Death Throes of American Christendom
The contrast between Kennedy and Hauerwas and Willimon is dramatic. Kennedy believed in Christendom, an American Christian nation divinely designed as the leader of a global spiritual empire, and in creating a Christian politics toward that end. Hauerwas and Willimon believe that Christendom, the ideal of a Christian nation, was historically wrongheaded from the start. “The church,” they argue, “doesn’t have a social strategy; the church is a social strategy.”

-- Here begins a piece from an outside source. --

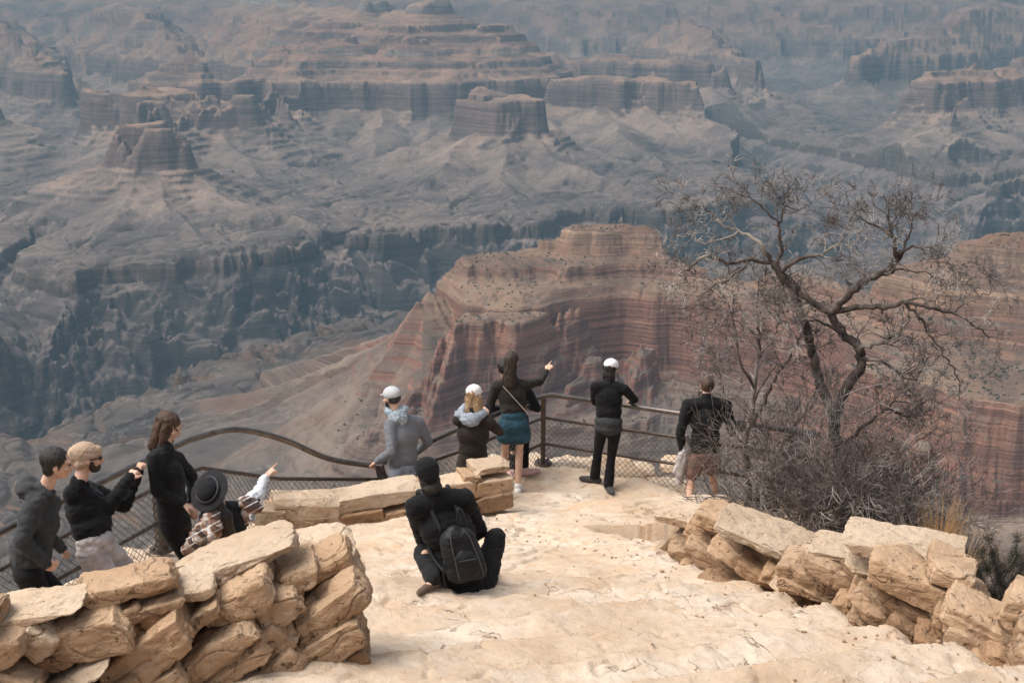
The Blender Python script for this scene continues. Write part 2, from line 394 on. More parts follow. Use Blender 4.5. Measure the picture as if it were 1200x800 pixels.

The contrast defines the generational shift regarding attitudes toward Christendom. Older evangelical leaders, for the most part, want Christendom back. Emerging leaders, influenced by theologians such as Hauerwas and Willimon, are less interested in “reclaiming” Christendom and more interested in strengthening a confessing church based on the model of Dietrich Bonhoeffer’s alternative community in Hitler’s Germany. For younger Christians—evangelicals and progressives alike—Kennedy’s nostalgic world bears no resemblance to their own. The vision of a post-Christendom church, a community of pilgrims joined together in practices of faith and justice, energizes their hope for the future. As the Christendom generation passes away, a post-Christendom faith will, most probably, take its place. That may take some time, but it will eventually recreate Christian political theology in America.